# START OF DATA BLOCK
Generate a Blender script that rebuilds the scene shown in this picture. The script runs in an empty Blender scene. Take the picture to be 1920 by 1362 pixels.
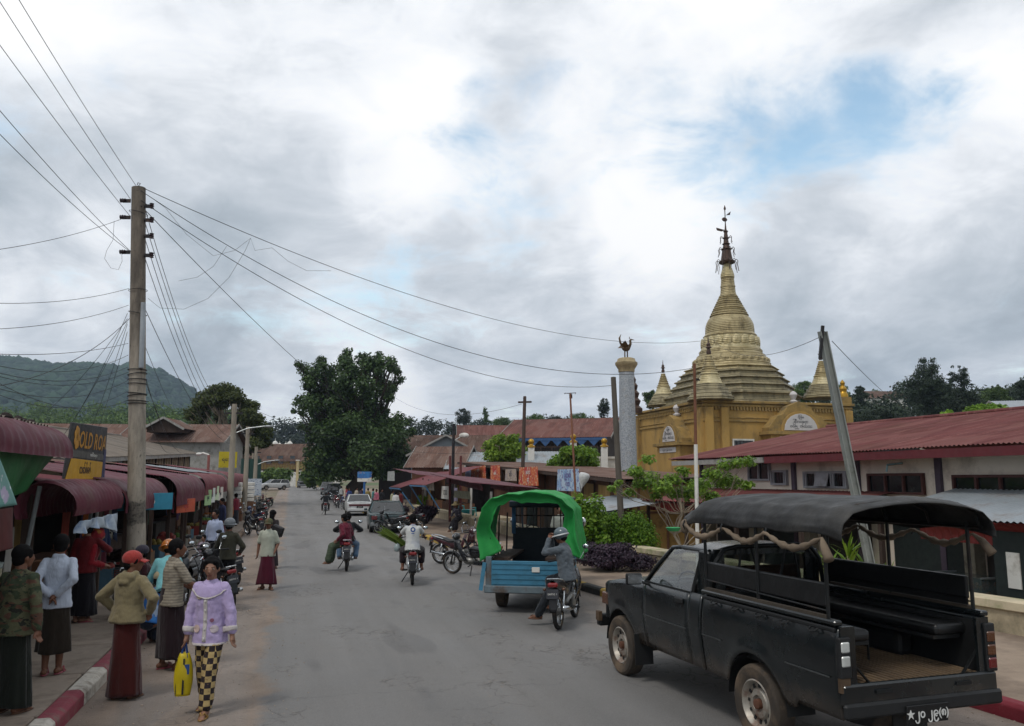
import bpy, bmesh, math, random
import numpy as np
from mathutils import Vector, Matrix, noise as mnoise
R = math.radians
PI = math.pi
scene = bpy.context.scene
C = scene.collection
random.seed(7)

# ------------------------------------------------------------------ camera
CAM_H, PITCH = 2.45, math.atan(217 / 1500)
cam = bpy.data.cameras.new('camera'); cam.lens = 28.125; cam.sensor_width = 36
cam.clip_start = 0.05; cam.clip_end = 12000
camo = bpy.data.objects.new('camera', cam); C.objects.link(camo)
camo.location = (0, 0, CAM_H); camo.rotation_euler = (PI / 2 + PITCH, 0, 0)
scene.camera = camo
_c, _s = math.cos(PITCH), math.sin(PITCH)
def ray(x, y):
    u, v = (x - 960) / 1500, (681 - y) / 1500
    return (u, _c - v * _s, _s + v * _c)
def at(x, y, Y):
    r = ray(x, y); t = Y / r[1]
    return Vector((r[0] * t, Y, CAM_H + r[2] * t))
def gnd(x, y, z=0.0):
    r = ray(x, y); t = (z - CAM_H) / r[2]
    return Vector((r[0] * t, r[1] * t, z))

# ------------------------------------------------------------------ sky, sun, exposure
SUN_EL, SUN_AZ = R(58), R(215)          # azimuth clockwise from +Y
world = bpy.data.worlds.new('World'); scene.world = world; world.use_nodes = True
def build_world():
    nt = world.node_tree; nt.nodes.clear(); N = nt.nodes.new; L = nt.links.new
    out = N('ShaderNodeOutputWorld'); bg = N('ShaderNodeBackground'); bg.inputs[1].default_value = 0.1
    L(bg.outputs[0], out.inputs[0])
    sky = N('ShaderNodeTexSky'); sky.sky_type = 'NISHITA'; sky.sun_disc = False
    sky.sun_elevation = SUN_EL; sky.sun_rotation = SUN_AZ; sky.air_density = 1.1; sky.dust_density = 0.6
    tc = N('ShaderNodeTexCoord')
    nrm = N('ShaderNodeVectorMath'); nrm.operation = 'NORMALIZE'; L(tc.outputs['Generated'], nrm.inputs[0])
    sep = N('ShaderNodeSeparateXYZ'); L(nrm.outputs[0], sep.inputs[0])
    def m(op, a, b=None, c=None, clamp=False):
        n = N('ShaderNodeMath'); n.operation = op; n.use_clamp = clamp
        for i, v in enumerate((a, b, c)):
            if v is None: continue
            if isinstance(v, (int, float)): n.inputs[i].default_value = v
            else: L(v, n.inputs[i])
        return n.outputs[0]
    zz = m('ADD', m('MAXIMUM', sep.outputs[2], 0.0), 0.34)
    cb = N('ShaderNodeCombineXYZ'); L(m('DIVIDE', sep.outputs[0], zz), cb.inputs[0]); L(m('DIVIDE', sep.outputs[1], zz), cb.inputs[1])
    def noise(scale, detail, rough, dist=0.0, off=0.0):
        n = N('ShaderNodeTexNoise'); n.inputs['Scale'].default_value = scale; n.inputs['Detail'].default_value = detail
        n.inputs['Roughness'].default_value = rough; n.inputs['Distortion'].default_value = dist
        mp = N('ShaderNodeMapping'); mp.inputs['Location'].default_value = (off, off * .7, off * .3)
        L(cb.outputs[0], mp.inputs[0]); L(mp.outputs[0], n.inputs['Vector'])
        return n.outputs['Fac']
    n1 = noise(2.2, 10, .58, .35, 3.1)
    n2 = noise(1.7, 9, .56, .55, 11.7)
    n3 = noise(6.5, 9, .62, .5, 5.0)
    warped = [None]
    def spot(px, py, inner, outer):
        d = Vector(ray(px, py)).normalized()
        dn = N('ShaderNodeVectorMath'); dn.operation = 'DISTANCE'; L(warped[0] or nrm.outputs[0], dn.inputs[0]); dn.inputs[1].default_value = d
        mr = N('ShaderNodeMapRange'); mr.interpolation_type = 'SMOOTHSTEP'
        mr.inputs[1].default_value = inner; mr.inputs[2].default_value = outer; mr.inputs[3].default_value = 1; mr.inputs[4].default_value = 0
        L(dn.outputs['Value'], mr.inputs[0]); return mr.outputs[0]
    wrp = N('ShaderNodeTexNoise'); wrp.inputs['Scale'].default_value = 5.0; wrp.inputs['Detail'].default_value = 5; L(nrm.outputs[0], wrp.inputs['Vector'])
    wv = N('ShaderNodeVectorMath'); wv.operation = 'MULTIPLY_ADD'; L(wrp.outputs['Color'], wv.inputs[0]); wv.inputs[1].default_value = (.16, .16, .16); L(nrm.outputs[0], wv.inputs[2])
    wv2 = N('ShaderNodeVectorMath'); wv2.operation = 'SUBTRACT'; L(wv.outputs[0], wv2.inputs[0]); wv2.inputs[1].default_value = (.08, .08, .08); warped[0] = wv2.outputs[0]
    op = None
    for (px, py, a, b, w) in ((1690, 165, .0, .09, .30), (1610, 230, .0, .15, .20), (1380, 310, .0, .13, .20), (880, 205, 0, .07, .22), (1065, 150, 0, .05, .18)):
        s_ = m('MULTIPLY', spot(px, py, a, b), w); op = s_ if op is None else m('ADD', op, s_)
    dens = m('SUBTRACT', m('ADD', m('MULTIPLY', m('SUBTRACT', n1, .5), 1.15), m('MULTIPLY', m('SUBTRACT', n3, .5), .75)), op)
    cov = N('ShaderNodeMapRange'); cov.interpolation_type = 'SMOOTHSTEP'; L(dens, cov.inputs[0])
    cov.inputs[1].default_value = -.50; cov.inputs[2].default_value = -.04
    th = m('ADD', m('MULTIPLY', m('SUBTRACT', n2, .5), 1.5), m('MULTIPLY', m('SUBTRACT', n3, .5), .55)); th = m('ADD', th, .50)
    for (px, py, b, w) in ((380, 300, .30, .18), (950, 545, .26, .20), (1760, 620, .30, .20), (330, 620, .22, .12), (620, 540, .24, .16), (1500, 560, .2, .1), (80, 330, .2, .1),
                           (800, 290, .16, -.34), (640, 100, .22, -.12), (130, 505, .12, -.30), (1660, 470, .16, -.32), (1280, 450, .15, -.30), (1450, 60, .34, -.24), (1850, 250, .2, -.2), (200, 30, .25, -.16), (600, 740, .16, -.25), (1100, 330, .16, -.2)):
        th = m('ADD', th, m('MULTIPLY', spot(px, py, 0, b), w))
    ramp = N('ShaderNodeValToRGB'); L(th, ramp.inputs[0])
    e = ramp.color_ramp.elements
    e[0].position = .22; e[0].color = (1, 1, 1, 1)
    e[1].position = 1.0; e[1].color = (.31, .355, .40, 1)
    for pos, cc in ((.40, (.86, .885, .92, 1)), (.60, (.62, .66, .71, 1)), (.80, (.44, .49, .54, 1))):
        q = ramp.color_ramp.elements.new(pos); q.color = cc
    sc = N('ShaderNodeMix'); sc.data_type = 'RGBA'; sc.blend_type = 'MULTIPLY'; sc.inputs[0].default_value = 1
    L(ramp.outputs[0], sc.inputs[6]); sc.inputs[7].default_value = (11.0, 11.0, 11.0, 1)
    bs = N('ShaderNodeMix'); bs.data_type = 'RGBA'; bs.blend_type = 'MULTIPLY'; bs.inputs[0].default_value = 1
    L(sky.outputs[0], bs.inputs[6]); bs.inputs[7].default_value = (2.5, 2.5, 2.1, 1)
    mx = N('ShaderNodeMix'); mx.data_type = 'RGBA'; L(cov.outputs[0], mx.inputs[0]); L(bs.outputs[2], mx.inputs[6]); L(sc.outputs[2], mx.inputs[7])
    L(mx.outputs[2], bg.inputs[0])
build_world()
sun = bpy.data.lights.new('sun', 'SUN'); sun.energy = 1.5; sun.angle = R(12); sun.color = (1, .96, .9)
suno = bpy.data.objects.new('sun', sun); C.objects.link(suno)
_sd = Vector((math.sin(SUN_AZ) * math.cos(SUN_EL), math.cos(SUN_AZ) * math.cos(SUN_EL), math.sin(SUN_EL)))
suno.rotation_euler = (-_sd).to_track_quat('-Z', 'Y').to_euler(); suno.location = (0, 0, 60)
vs = scene.view_settings; vs.view_transform = 'Standard'; vs.look = 'None'; vs.exposure = 0.0; vs.gamma = 1.0; vs.use_curve_mapping = False
scene.cycles.max_bounces = 6; scene.cycles.volume_bounces = 0; scene.cycles.transparent_max_bounces = 8
scene.cycles.use_denoising = True

# ------------------------------------------------------------------ road frame: s runs along the street, t to the right
RA = R(15.3); RS, RC = math.sin(RA), math.cos(RA)
def sm(a, b, x):
    x = max(0.0, min(1.0, (x - a) / (b - a))); return x * x * (3 - 2 * x)
def hgt(x, y):
    s = -x * RS + y * RC; t = x * RC + y * RS
    h = 1.15 * sm(72, 135, s) + 3.0 * sm(140, 330, s)
    h += 5.0 * sm(85, 190, s) * sm(14, 60, t) + 5 * sm(25, 90, t) * sm(20, 110, s)
    h += 4 * sm(150, 420, s)
    return h
def W(s, t, z=None):
    x, y = t * RC - s * RS, s * RC + t * RS
    return Vector((x, y, hgt(x, y) if z is None else z))
def st(x, y): return (-x * RS + y * RC, x * RC + y * RS)

# ------------------------------------------------------------------ materials
def lin(c): return tuple((v / 12.92 if v <= .04045 else ((v + .055) / 1.055) ** 2.4) for v in c)
def h2(c):
    c = c.lstrip('#'); return lin(tuple(int(c[i:i + 2], 16) / 255 for i in (0, 2, 4)))
_M = {}
class NT:
    def __init__(s, name):
        s.m = bpy.data.materials.new(name); s.m.use_nodes = True; s.nt = s.m.node_tree
        s.b = s.nt.nodes['Principled BSDF']; s.tc = s.N('ShaderNodeTexCoord')
    def N(s, t): return s.nt.nodes.new(t)
    def L(s, a, b): s.nt.links.new(a, b)
    def noise(s, scale, detail=4, rough=.55, vec=None, stretch=None, dist=0):
        n = s.N('ShaderNodeTexNoise'); n.inputs['Scale'].default_value = scale; n.inputs['Detail'].default_value = detail
        n.inputs['Roughness'].default_value = rough; n.inputs['Distortion'].default_value = dist
        v = vec or s.tc.outputs['Object']
        if stretch:
            mp = s.N('ShaderNodeMapping'); mp.inputs['Scale'].default_value = stretch; s.L(v, mp.inputs[0]); v = mp.outputs[0]
        s.L(v, n.inputs['Vector']); return n.outputs['Fac']
    def rng(s, f, a, b, c=0, d=1):
        n = s.N('ShaderNodeMapRange'); s.L(f, n.inputs[0])
        for i, v in zip((1, 2, 3, 4), (a, b, c, d)): n.inputs[i].default_value = v
        return n.outputs[0]
    def mix(s, f, a, b, mode='MIX'):
        n = s.N('ShaderNodeMix'); n.data_type = 'RGBA'; n.blend_type = mode
        for i, v in ((0, f), (6, a), (7, b)):
            if isinstance(v, (int, float)): n.inputs[i].default_value = v
            elif isinstance(v, (tuple, list)): n.inputs[i].default_value = (*v[:3], 1)
            else: s.L(v, n.inputs[i])
        return n.outputs[2]
    def bump(s, f, strength=.3, dist=.02, prev=None):
        n = s.N('ShaderNodeBump'); n.inputs['Strength'].default_value = strength; n.inputs['Distance'].default_value = dist
        s.L(f, n.inputs['Height'])
        if prev is not None: s.L(prev, n.inputs['Normal'])
        return n.outputs[0]
    def col(s, c): s.L(c, s.b.inputs['Base Color'])
    def set(s, **k):
        for a, v in k.items(): s.b.inputs[a.replace('_', ' ')].default_value = v
def mat(name, c, rough=.75, metal=0.0, var=.18, scale=3.0, bump=0.0, bscale=30., dirt=None, dirt_amt=.5, dscale=2.5, stretch=None, spec=.4, coat=0, trans=0, rand=0.0, bdist=.01):
    if name in _M: return _M[name]
    if isinstance(c, str): c = h2(c)
    n = NT(name)
    f = n.noise(scale, 5, .6, stretch=stretch)
    lo = tuple(v * (1 - var) for v in c); hi = tuple(min(1, v * (1 + var)) for v in c)
    col = n.mix(n.rng(f, .3, .7), lo, hi)
    if dirt:
        if isinstance(dirt, str): dirt = h2(dirt)
        f2 = n.noise(dscale, 7, .68, stretch=stretch)
        col = n.mix(n.rng(f2, .62 - .3 * dirt_amt, .78 - .2 * dirt_amt, 0, .9), col, dirt)
    if rand:
        oi = n.N('ShaderNodeObjectInfo')
        hs = n.N('ShaderNodeHueSaturation'); n.L(col, hs.inputs['Color'])
        n.L(n.rng(oi.outputs['Random'], 0, 1, 1 - rand, 1 + rand), hs.inputs['Value']); col = hs.outputs[0]
    n.col(col)
    n.set(Roughness=rough, Metallic=metal)
    n.b.inputs['Specular IOR Level'].default_value = spec
    if coat: n.b.inputs['Coat Weight'].default_value = coat
    rf = n.noise(scale * 2.3, 4, .6)
    n.L(n.rng(rf, .3, .7, max(.02, rough - .12), min(1, rough + .12)), n.b.inputs['Roughness'])
    if bump: n.L(n.bump(n.noise(bscale, 6, .65), bump, bdist), n.b.inputs['Normal'])
    if trans: n.b.inputs['Transmission Weight'].default_value = trans
    _M[name] = n.m; return n.m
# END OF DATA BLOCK
= DESCRIPTION OF THE TASK =
Please restate the material above line by line, exactly, beginning at its first line and ending with the line that contains "random.seed(7)", without any pictures.

= RIGHT ANSWER =
Generate a Blender script that rebuilds the scene shown in this picture. The script runs in an empty Blender scene. Take the picture to be 1920 by 1362 pixels.
import bpy, bmesh, math, random
import numpy as np
from mathutils import Vector, Matrix, noise as mnoise
R = math.radians
PI = math.pi
scene = bpy.context.scene
C = scene.collection
random.seed(7)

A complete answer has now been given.